Saturday, May 12, 2018

Interesting take-away from books - Part I of V.

If a book has one passage, one idea with the power to change the reader’s life : that alone justifies reading and re-reading it and finding room for it in one’s shelves. Here are passages from 4 books.

How to fail at almost everything, and still win big. By Scott Adams
Positivity is far more than a mental preference. It changes your brain, literally, and it changes the people around you. It is the closest thing that we have to magic.

Good + Good > Excellent. Success Wise, you are better off being good at two complementary skills than being excellent at one. The success formula : Every skill that you acquire doubles your odds of success.

Tuesdays with Morrie. By Mitch Albom
Tension of opposites. Life is a series of pulls back and forth. You want to do one thing, but you are bound to do something else. Something hurts you, yet you know it shouldn’t. You take certain things for granted, even when you know you should never take anything for granted.

“A tension of opposites, like a pull on rubber band.

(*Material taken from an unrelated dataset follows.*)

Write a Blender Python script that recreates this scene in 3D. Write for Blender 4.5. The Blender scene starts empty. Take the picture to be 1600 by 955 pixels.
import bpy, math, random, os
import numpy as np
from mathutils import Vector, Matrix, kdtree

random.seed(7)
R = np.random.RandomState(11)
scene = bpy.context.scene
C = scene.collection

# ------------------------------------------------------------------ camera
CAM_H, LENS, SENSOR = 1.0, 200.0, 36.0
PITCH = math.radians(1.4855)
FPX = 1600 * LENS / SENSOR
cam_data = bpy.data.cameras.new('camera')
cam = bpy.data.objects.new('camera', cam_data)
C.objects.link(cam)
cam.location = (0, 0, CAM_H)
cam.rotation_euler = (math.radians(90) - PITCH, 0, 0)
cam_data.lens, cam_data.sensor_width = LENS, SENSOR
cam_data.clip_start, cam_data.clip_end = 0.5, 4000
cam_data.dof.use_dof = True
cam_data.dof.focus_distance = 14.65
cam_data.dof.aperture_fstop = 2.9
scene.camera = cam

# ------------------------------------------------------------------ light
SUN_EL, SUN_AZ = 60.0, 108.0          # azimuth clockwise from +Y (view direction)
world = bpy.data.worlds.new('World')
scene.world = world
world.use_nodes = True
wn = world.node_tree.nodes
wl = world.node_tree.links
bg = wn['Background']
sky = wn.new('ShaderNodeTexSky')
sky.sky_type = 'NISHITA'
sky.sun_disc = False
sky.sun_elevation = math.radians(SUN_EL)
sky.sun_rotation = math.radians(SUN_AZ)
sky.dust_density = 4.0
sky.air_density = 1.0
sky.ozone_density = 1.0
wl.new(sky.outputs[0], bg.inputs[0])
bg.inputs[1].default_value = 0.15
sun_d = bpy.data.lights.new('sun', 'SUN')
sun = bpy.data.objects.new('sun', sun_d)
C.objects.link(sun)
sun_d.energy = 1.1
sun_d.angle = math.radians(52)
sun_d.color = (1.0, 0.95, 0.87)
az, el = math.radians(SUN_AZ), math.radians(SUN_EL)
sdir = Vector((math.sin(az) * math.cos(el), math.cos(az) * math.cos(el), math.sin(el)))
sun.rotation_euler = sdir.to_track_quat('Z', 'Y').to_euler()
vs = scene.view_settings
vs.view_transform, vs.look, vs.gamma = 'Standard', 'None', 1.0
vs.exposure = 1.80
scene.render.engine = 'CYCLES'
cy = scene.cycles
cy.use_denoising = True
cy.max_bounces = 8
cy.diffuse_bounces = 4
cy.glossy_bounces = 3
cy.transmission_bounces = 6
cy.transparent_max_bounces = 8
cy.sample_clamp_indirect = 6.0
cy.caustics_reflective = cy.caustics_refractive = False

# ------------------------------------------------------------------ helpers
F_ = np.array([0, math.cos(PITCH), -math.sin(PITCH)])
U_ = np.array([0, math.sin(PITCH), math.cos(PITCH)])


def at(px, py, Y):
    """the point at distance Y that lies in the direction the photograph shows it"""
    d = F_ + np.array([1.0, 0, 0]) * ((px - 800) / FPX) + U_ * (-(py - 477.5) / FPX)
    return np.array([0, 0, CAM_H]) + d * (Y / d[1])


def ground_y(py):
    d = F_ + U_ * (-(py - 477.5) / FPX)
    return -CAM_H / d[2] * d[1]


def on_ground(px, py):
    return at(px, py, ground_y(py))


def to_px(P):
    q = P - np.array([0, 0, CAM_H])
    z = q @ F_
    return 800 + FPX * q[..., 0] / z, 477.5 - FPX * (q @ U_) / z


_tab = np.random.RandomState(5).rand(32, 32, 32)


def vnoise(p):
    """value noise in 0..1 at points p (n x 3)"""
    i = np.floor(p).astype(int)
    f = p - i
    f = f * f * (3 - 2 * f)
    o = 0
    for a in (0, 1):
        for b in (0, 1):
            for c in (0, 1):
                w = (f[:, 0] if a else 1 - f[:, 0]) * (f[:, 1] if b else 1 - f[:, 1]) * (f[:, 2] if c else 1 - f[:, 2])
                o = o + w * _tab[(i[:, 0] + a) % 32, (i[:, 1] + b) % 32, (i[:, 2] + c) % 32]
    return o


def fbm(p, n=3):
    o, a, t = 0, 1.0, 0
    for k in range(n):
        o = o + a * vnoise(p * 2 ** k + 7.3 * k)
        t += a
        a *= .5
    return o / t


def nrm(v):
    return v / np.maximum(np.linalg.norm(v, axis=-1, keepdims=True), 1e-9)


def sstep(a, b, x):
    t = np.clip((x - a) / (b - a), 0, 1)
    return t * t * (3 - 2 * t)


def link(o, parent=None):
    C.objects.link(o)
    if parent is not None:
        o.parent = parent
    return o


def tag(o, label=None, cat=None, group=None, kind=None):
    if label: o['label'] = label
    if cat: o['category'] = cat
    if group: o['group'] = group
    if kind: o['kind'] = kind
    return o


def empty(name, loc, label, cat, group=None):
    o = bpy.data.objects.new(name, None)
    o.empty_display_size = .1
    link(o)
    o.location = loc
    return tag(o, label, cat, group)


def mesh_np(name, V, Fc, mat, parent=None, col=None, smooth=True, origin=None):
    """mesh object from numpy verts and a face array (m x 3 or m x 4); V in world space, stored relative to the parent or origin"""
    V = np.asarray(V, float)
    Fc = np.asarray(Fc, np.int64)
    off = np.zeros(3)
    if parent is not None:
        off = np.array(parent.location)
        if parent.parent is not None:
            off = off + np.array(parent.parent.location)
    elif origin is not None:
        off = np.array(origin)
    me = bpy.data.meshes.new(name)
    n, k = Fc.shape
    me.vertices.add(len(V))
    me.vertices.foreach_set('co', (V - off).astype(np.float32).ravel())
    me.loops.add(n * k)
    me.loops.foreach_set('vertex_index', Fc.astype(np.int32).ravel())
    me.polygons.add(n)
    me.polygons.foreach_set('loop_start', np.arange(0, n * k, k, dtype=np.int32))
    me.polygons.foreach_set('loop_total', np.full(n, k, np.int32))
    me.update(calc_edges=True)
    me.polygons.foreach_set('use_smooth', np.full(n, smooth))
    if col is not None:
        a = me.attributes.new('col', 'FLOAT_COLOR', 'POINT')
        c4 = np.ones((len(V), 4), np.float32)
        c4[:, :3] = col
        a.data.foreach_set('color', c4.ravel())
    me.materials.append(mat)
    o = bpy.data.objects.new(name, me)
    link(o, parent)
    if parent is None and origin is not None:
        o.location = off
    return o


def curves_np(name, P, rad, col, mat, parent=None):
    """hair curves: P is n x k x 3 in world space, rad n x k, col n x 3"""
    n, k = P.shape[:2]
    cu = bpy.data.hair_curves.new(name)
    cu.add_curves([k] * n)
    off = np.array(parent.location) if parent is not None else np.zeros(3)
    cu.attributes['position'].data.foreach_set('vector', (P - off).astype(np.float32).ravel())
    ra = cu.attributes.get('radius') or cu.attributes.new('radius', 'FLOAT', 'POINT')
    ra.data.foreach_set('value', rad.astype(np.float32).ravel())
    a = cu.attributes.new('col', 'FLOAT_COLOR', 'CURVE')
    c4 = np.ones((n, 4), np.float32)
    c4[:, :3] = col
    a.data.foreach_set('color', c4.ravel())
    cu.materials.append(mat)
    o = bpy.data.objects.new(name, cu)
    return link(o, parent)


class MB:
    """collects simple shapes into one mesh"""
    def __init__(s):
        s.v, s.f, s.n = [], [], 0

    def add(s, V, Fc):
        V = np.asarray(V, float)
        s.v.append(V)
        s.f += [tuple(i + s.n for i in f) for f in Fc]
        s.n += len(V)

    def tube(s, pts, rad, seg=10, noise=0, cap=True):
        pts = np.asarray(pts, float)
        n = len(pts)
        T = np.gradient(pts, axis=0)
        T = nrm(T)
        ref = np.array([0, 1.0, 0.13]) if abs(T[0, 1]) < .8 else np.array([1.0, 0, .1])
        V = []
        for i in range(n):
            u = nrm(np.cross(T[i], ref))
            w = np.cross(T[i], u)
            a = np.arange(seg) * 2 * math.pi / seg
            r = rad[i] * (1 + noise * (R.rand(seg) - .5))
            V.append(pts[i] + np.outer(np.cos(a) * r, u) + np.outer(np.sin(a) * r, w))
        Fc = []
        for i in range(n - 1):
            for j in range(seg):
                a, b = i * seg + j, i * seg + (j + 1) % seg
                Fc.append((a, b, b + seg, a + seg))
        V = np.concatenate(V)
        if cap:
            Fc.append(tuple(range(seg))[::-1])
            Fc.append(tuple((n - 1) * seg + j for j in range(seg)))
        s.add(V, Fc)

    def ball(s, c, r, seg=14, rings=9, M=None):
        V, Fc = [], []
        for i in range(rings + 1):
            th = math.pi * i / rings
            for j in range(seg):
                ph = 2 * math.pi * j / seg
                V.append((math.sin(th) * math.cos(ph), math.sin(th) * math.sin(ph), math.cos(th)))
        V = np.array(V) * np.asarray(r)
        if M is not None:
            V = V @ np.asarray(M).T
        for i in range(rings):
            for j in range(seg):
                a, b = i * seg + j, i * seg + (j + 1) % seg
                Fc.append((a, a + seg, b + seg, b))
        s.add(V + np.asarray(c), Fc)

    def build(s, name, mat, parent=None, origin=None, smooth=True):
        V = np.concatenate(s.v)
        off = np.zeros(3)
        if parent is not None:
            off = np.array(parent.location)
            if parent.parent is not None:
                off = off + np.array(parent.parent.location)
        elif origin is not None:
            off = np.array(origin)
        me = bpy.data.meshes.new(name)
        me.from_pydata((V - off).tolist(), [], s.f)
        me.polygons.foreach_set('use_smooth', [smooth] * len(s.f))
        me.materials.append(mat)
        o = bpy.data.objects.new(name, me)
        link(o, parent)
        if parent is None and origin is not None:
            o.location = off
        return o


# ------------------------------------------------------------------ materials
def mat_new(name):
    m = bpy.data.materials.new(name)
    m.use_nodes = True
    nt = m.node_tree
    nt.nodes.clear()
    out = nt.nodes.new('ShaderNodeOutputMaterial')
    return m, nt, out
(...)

And most of us live somewhere in the middle. Life is like a wrestling match. And love always wins at the end.

Blink, by Malcomm Gladwell
Perhaps the most common - and the most important - forms of rapid recognition are the judgements we make and the impressions we form of the other people. Every waking minute that we are in the presence of someone, we come with a constant stream of predictions and inferences about what the person is thinking and feeling. When someone says, “I Love you”, we look into that person’s eyes to judge his or her sincerity. If you were to approach a one year old child, and do something a little bit puzzling (say cupping your hand over hers), the child would immediately look up into your eyes. Why ? Because what you have done requires explanation, and the child knows that she can find an answer on your face. This practice of inferring motivations and intentions of others is a classic example of “Thin slicing”.

Man’s search for Meaning, Viktor E Frankl
(This book is a narration of experiences in Hitler’s concentration camps)
He, who has a “why” to live for can bear almost any “how”. The prisoners, who had lost faith in the future - his future - was doomed. With his loss for belief in the future, he also lost his spritual hold. He let himself decline and became subject to mental and physical decay. Those who know how close the connection between the state of mind of a man - his courage and hope, or lack of them - and the state of immunity of his body, will understand that sudden loss of hope and courage can have deadly effect.